Questo episodio, secondo molti analisti, potrebbe avere ripercussioni significative anche in altri contesti internazionali. Il crescente nazionalismo economico e l’inasprimento delle tensioni tra Russia e Stati Uniti stanno portando altre nazioni a valutare normative più restrittive per proteggere i propri interessi nazionali. La stessa Cina, ad esempio, ha già avviato un processo di limitazione delle attività delle big tech straniere, mentre l’Unione Europea sta implementando un quadro legislativo più rigoroso per garantire la sovranità digitale. La decisione russa, benché estrema, potrebbe dunque costituire un precedente per altre nazioni.
Il ruolo delle big tech nel mondo multipolare
Il contesto multipolare e globalizzato in cui operano le big tech è soggetto a un cambiamento epocale. Negli ultimi decenni, aziende come Google, Amazon, Facebook e Microsoft hanno dominato il mercato globale, plasmando gran parte del nostro accesso alle informazioni e ai servizi digitali. Ma la crescente regolamentazione, unita all’aumento delle sanzioni, sta portando a un sistema più frammentato, dove le singole nazioni cercano di riaffermare la propria autonomia.
Le multinazionali si trovano ora costrette a confrontarsi con le particolarità dei diversi sistemi normativi nazionali, e Google, in particolare, deve affrontare difficili sfide in Russia, Cina e persino nell’Unione Europea, dove la protezione dei dati e la gestione dei contenuti digitali sono già sotto la lente del regolatore.

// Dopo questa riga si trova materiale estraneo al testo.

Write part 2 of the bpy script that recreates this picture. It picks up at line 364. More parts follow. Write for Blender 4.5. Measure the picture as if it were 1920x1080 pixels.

Il caso russo porta alla luce la necessità per le aziende tecnologiche di rivedere la propria strategia globale, passando da un modello standardizzato a uno che tenga conto delle specificità locali.
Un conflitto che riflette un cambiamento sistemico
La multa imposta a Google è molto più di un semplice provvedimento legale. Rappresenta un cambiamento nella dinamica del potere economico e tecnologico globale, suggerendo che il dominio delle big tech non è più incontestabile. L’ascesa di politiche nazionalistiche e la crescente frammentazione dei mercati globali stanno trasformando l’ambiente in cui operano le grandi multinazionali. Google e altre aziende simili devono ora fare i conti con governi determinati a imporre la propria volontà, anche attraverso misure estreme come la sanzione di 2,5 decilioni di dollari.